ガナッシ、ペンスキーは叶わずとも、ダニカにはインディカー時代に在籍したアンドレッティ・オートスポートやレイホール・レターマン・ラニガン・レーシングという選択肢がある。特にアンドレッティ・オートスポートは5シーズンを共に戦った仲で、2016、2017年とインディ500を連覇しているチームなのだから、彼女にとって魅力的に映っているはずだ。
しかし、マイケル・アンドレッティ率いるチームがダニカを2018年のインディ500で走らせる可能性は、現時点では非常に低い。彼らはレギュラー4人=ライアン・ハンター-レイ、マルコ・アンドレッティ、アレクサンダー・ロッシ、ザック・ビーチに加え、ステファン・ウィルソンとカルロス・ムニョスの2人を走らせることを発表しており、現時点で6台体制となっている。

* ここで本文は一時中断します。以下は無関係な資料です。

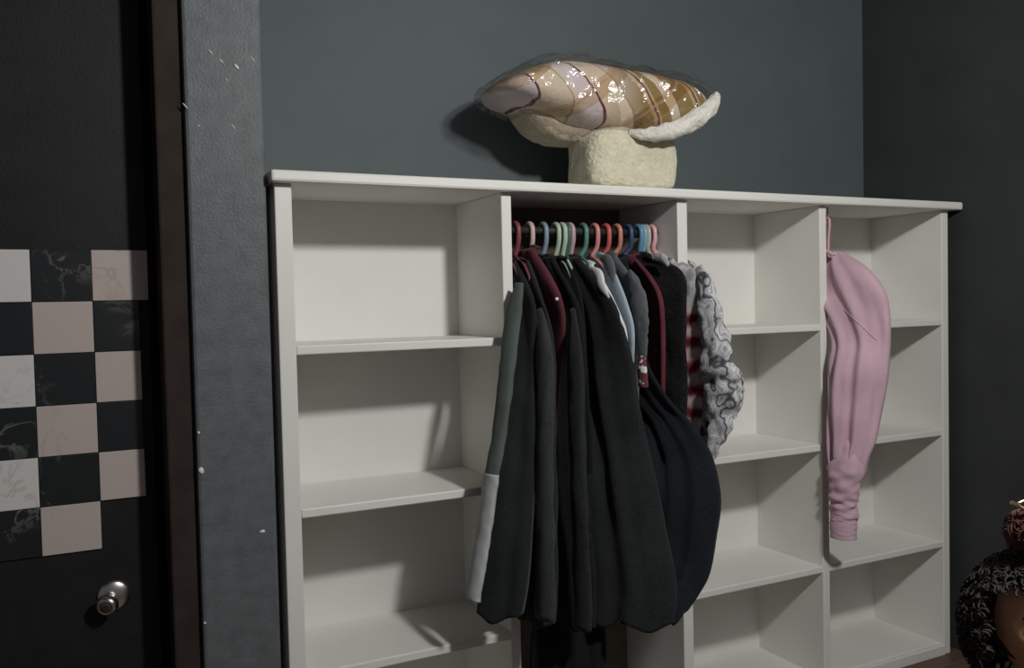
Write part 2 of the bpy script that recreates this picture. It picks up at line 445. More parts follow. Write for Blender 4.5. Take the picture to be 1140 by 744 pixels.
# --- 2 charcoal coat
x = 0.700
t, lv = dress('coat', 'charcoal grey coat with a lighter grey sleeve, second from the left on the rail', 'coat', x, [
    (590, 294, .03, 0, 0, .25, .012), (604, 330, -.06, 0, 0, .29, .014), (614, 362, -.10, 0, 0, .29, .015), (618, 420, -.12, -.006, .002, .27, .018),
    (619, 500, -.14, -.02, .002, .15, .022), (621, 580, -.16, -.04, .0, .05, .026), (621, 650, -.18, -.045, 0, .04, .028), (618, 698, -.19, -.045, 0, .04, .028)],
    F['charcoal'], crumple=.008, fold=.012, kf=7, seed=1.7)
sleeve(t, [at(600, 345, -.075), at(606, 385, -.125), at(607, 450, -.15), at(606, 530, -.175), at(607, 610, -.195), at(607, 690, -.205)],
       [.012, .027, .030, .030, .031, .032], F['grey_wool'], flat=.45, seed=4, label='lighter grey sleeve')
hanger(x, 'maroon', 'dark maroon hanger second from the left on the rail, holding the charcoal coat', lean=lv)

# --- 3 maroon jacket
x = 0.745
t, lv = dress('jacket', 'maroon jacket with its bright shoulder showing near the left end of the rail', 'jacket', x, [
    (596, 280, .04, 0, 0, .24, .014), (612, 306, -.04, 0, 0, .28, .02), (625, 334, -.095, 0, 0, .28, .02), (629, 372, -.095, 0, 0, .27, .016),
    (622, 430, -.07, 0, 0, .2, .014), (616, 540, -.05, 0, 0, .14, .014)], F['maroon'], fold=.003, kf=5, seed=2.2)
bm = bmesh.new(); c_ = at(620, 333, -.11); lathe(bm, c_, (-.5, -1, 0), [(0, .003), (.002, .0048), (.003, .004), (.0035, .001)], 14)
o = link('button', bm, MAT['chip_glint'], t); o['label'] = 'small white button'
hanger(x, 'beige', 'pale beige hanger third from the left on the rail, holding the maroon jacket', lean=lv)

# --- 4 black coat
x = 0.790
t, lv = dress('coat', 'black wool coat between the maroon jacket and the large charcoal coat', 'coat', x, [
    (618, 290, .03, 0, 0, .25, .012), (634, 318, -.05, 0, 0, .29, .014), (647, 350, -.10, 0, 0, .29, .016), (652, 420, -.12, -.006, 0, .27, .017),
    (653, 500, -.14, -.02, -.01, .15, .022), (659, 590, -.16, -.03, -.02, .06, .024), (664, 650, -.18, -.03, -.03, .05, .026), (664, 702, -.19, -.03, -.03, .05, .026)],
    F['black'], crumple=.008, fold=.012, kf=6, seed=.9)
sleeve(t, [at(637, 345, -.09), at(640, 385, -.145), at(641, 450, -.165), at(643, 530, -.185), at(647, 620, -.20), at(649, 702, -.212)],
       [.012, .024, .027, .027, .028, .028], F['charcoal'], flat=.4, seed=5, label='charcoal sleeve')
hanger(x, 'slate', 'slate blue hanger beside two pale green hangers, holding the black wool coat', lean=lv)

# --- 5 long black dress whose skirt hangs lowest
x = 0.832
t, lv = dress('dress', 'long black dress hanging lowest, its skirt showing beneath the coats', 'dress', x, [
    (632, 292, .04, 0, 0, .22, .010), (645, 320, -.03, 0, 0, .24, .011), (652, 370, -.07, 0, 0, .22, .012), (658, 480, -.07, 0, -.02, .18, .014),
    (664, 600, -.06, 0, -.06, .06, .018), (673, 690, -.05, 0, -.15, .02, .022), (676, 744, -.05, 0, -.17, .01, .024), (677, 790, -.05, 0, -.17, .01, .024)],
    F['black'], fold=.006, kf=8, seed=3.1)
hanger(x, 'mint', 'pale green hanger holding the long black dress, left of the moss green hanger', lean=lv)

# --- 6 large charcoal coat: the biggest face
x = 0.880
t, lv = dress('coat', 'large charcoal overcoat with the broadest dark face in the middle of the rail', 'coat', x, [
    (648, 290, .03, 0, 0, .25, .013), (668, 314, -.05, 0, 0, .29, .016), (687, 346, -.11, 0, 0, .29, .018), (700, 390, -.14, -.004, 0, .28, .02),
    (712, 450, -.16, -.02, -.01, .2, .024), (728, 520, -.19, -.04, -.03, .1, .028), (744, 600, -.21, -.05, -.05, .05, .03), (754, 655, -.225, -.05, -.06, .04, .032), (750, 698, -.23, -.05, -.06, .04, .032)],
    F['coat'], crumple=.008, fold=.012, kf=6, seed=2.0, hem_wave=.014)
hanger(x, 'lilac', 'lilac hanger between the moss green and teal hangers, holding the large overcoat', lean=lv)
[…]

マクラーレンとのジョイントでフェルナンド・アロンソをエントリーさせる話も2018年はナシになったので、7台目をエントリーさせる決意を彼らが固めさえすれば、ダニカにもチャンスはある。ウィルソンやムニョスより多額の資金を持ち込み、よりチャンスのあるシートを彼らから奪えば、レースでそれなりのパフォーマンスを見せる可能性も見えてくるだろう。

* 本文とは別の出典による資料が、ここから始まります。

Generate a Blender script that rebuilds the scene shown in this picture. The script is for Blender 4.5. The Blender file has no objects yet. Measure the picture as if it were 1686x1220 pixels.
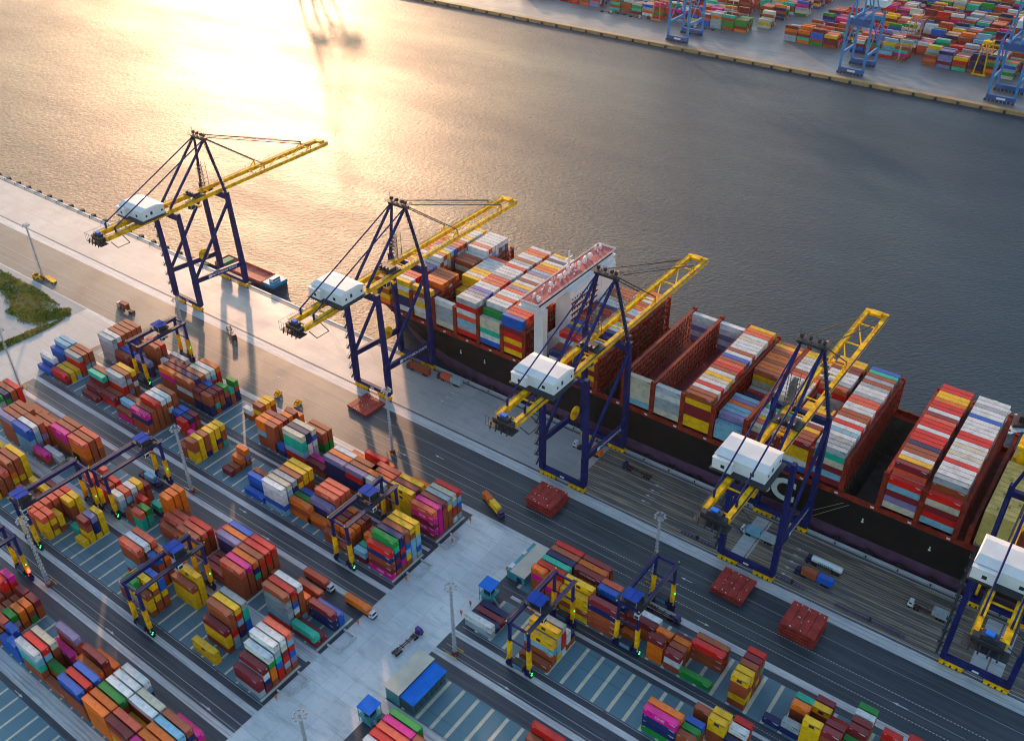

では、デビュー当時に在籍したレイホール・レターマン・ラニガン・レーシングはどうか? 彼らは1カーでずっと戦ってきていたが、2018年は満を辞して2カーへの体制拡大を行う。インディ500ウイナーの佐藤琢磨を迎え、グラハム・レイホールとコンビを組ませるのだ。2カーを機能させてチャンピン争いを行えるチームに成長することを目指す彼らは3台目にかまけている時ではない。
この他のレギュラーチームを見渡すと、エド・カーペンター・レーシング、AJ・フォイト・エンタープライゼスがシボレー陣営にはあり、ホンダにはシュミット・ピーターソン・モータースポーツとデイル・コイン・レーシングがある。

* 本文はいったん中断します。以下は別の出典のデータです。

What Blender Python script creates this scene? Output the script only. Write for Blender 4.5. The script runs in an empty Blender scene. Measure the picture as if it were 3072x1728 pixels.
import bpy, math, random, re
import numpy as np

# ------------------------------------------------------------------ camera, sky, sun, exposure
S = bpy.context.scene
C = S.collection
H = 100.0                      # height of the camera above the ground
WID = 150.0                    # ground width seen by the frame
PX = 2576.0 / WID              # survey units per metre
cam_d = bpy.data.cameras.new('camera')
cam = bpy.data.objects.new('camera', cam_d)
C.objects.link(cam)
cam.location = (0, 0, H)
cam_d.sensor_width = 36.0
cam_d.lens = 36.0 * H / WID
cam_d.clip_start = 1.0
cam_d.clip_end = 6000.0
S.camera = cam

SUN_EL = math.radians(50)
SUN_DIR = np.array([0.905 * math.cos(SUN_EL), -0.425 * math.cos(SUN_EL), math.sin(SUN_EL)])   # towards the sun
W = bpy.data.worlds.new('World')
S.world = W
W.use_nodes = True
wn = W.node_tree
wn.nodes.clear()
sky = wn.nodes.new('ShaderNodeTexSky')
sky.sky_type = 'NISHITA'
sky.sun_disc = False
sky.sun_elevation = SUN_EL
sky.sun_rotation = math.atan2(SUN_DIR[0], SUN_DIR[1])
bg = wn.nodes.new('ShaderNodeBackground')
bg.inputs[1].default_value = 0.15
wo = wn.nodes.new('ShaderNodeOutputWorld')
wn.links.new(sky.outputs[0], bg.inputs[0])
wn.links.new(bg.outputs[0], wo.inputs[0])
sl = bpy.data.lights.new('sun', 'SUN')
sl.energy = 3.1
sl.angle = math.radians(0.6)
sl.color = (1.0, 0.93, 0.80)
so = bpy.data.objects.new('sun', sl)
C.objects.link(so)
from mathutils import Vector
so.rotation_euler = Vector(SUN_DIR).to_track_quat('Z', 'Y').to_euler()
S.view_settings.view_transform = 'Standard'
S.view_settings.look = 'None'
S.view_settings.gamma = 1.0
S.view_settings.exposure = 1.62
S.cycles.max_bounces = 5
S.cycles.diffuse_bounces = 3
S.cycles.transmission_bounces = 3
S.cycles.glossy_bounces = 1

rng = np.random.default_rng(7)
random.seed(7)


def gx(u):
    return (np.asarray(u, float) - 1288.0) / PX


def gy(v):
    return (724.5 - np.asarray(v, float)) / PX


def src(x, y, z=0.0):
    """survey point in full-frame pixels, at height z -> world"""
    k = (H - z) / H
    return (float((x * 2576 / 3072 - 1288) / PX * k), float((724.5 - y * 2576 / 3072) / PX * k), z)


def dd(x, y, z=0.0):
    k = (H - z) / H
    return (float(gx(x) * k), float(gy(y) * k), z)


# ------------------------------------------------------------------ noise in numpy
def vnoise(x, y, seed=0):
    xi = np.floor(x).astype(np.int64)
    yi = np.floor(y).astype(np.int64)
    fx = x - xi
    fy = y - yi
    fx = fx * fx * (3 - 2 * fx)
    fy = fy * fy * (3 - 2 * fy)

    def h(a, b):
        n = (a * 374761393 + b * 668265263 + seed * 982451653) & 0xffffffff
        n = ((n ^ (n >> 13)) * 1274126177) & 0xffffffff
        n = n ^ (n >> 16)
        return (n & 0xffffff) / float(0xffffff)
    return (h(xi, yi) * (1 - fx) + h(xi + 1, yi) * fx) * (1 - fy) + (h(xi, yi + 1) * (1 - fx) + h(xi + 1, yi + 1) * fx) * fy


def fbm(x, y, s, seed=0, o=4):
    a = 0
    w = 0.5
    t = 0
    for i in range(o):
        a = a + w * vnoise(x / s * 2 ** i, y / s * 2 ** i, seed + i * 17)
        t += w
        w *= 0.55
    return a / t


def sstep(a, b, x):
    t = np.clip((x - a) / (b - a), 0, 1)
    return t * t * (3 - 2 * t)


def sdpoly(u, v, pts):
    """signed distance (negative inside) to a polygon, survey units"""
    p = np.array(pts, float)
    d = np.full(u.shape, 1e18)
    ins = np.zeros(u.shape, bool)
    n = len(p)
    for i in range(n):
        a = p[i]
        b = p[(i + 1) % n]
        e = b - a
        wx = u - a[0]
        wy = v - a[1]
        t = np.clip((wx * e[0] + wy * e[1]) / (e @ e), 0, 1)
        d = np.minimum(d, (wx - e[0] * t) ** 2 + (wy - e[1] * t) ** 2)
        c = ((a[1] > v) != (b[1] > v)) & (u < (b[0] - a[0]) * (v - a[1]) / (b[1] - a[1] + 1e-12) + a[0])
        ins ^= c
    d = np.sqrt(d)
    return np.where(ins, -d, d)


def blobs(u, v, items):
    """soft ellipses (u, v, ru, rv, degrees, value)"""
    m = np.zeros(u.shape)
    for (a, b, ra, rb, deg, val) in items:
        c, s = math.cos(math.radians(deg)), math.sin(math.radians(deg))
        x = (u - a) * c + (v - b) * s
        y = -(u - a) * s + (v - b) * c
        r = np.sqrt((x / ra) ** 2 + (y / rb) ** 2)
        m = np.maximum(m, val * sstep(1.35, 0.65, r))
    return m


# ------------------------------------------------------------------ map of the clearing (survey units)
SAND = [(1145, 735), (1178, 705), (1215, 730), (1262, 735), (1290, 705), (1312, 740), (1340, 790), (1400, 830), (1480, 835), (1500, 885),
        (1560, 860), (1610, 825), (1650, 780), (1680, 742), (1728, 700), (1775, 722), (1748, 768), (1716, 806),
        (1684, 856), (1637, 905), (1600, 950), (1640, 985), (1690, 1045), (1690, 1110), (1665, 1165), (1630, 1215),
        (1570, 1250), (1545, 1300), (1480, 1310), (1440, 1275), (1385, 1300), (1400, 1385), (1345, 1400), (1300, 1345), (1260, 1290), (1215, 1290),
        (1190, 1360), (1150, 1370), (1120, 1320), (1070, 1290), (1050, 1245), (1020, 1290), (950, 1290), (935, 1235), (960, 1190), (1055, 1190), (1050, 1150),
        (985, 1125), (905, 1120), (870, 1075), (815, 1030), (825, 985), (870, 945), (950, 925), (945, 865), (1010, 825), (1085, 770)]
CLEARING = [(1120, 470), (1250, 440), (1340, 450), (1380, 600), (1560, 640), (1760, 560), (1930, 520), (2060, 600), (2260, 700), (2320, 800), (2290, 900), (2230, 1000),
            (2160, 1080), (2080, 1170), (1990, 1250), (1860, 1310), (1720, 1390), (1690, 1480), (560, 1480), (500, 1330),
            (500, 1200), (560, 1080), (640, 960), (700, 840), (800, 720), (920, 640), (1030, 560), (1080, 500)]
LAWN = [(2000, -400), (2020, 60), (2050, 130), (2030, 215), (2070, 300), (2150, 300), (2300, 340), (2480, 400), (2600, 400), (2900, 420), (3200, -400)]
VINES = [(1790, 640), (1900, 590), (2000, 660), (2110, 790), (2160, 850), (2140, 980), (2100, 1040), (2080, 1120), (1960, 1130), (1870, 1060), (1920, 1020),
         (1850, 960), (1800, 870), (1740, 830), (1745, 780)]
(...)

ストックカー移籍の時のようにシボレーが彼女をバックアップする話は出ていないが、インディ500としてはダニカの集客力には大いに期待をするだろうから、スピードウェイとの関係が強いカーペンターという線はアリかもしれない。
彼らはアメリカ人ドライバー重視でもある。伝説のドライバーがオーナーのテキサスチームには、彼女がシートを確保できる可能性はほとんどないだろう。シュミットとコインはどちらも2カーでフルシーズンエントリーを行う計画で、インディ500に3台目を投入してきた実績もある。
しかし、シュミットはマイケルシャンク・レーシングとのジョイントプロジェクトでジャック・ハーベイを走らせることにすでに決定している。そこでダニカに残されている可能性として、カーペンターと同様にコインも候補に挙げられる。そして、それは同じ女性ドライバーのピッパ・マンとのシート争奪戦になるということ。ふたりのポテンシャルを比較すればダニカの方が明らかに上だ。
この他で考えられるのは、2012年でレギュラーから脱落して以降もインディ500だけへはスポット参戦を続けているドレイヤー&レインボールド・レーシング(シボレーユーザー)。過去2年はセージ・カラムを起用しているが、持ち込み資金次第でそのシートを手に入れることができるかもしれない。また、2018年のインディカー・シリーズにはハーディング・レーシング、ユンコス・レーシング、カーリンと新しいフルシーズン・エントリーが3つあり、それらのチームからもダニカのインディ500参戦は有り得る。ただし、好成績は望みにくい。
果たしてダニカはシートを獲得し、“ダニカ・ダブル”を、そしてインディ500を引退レースにすることができるのだろうか?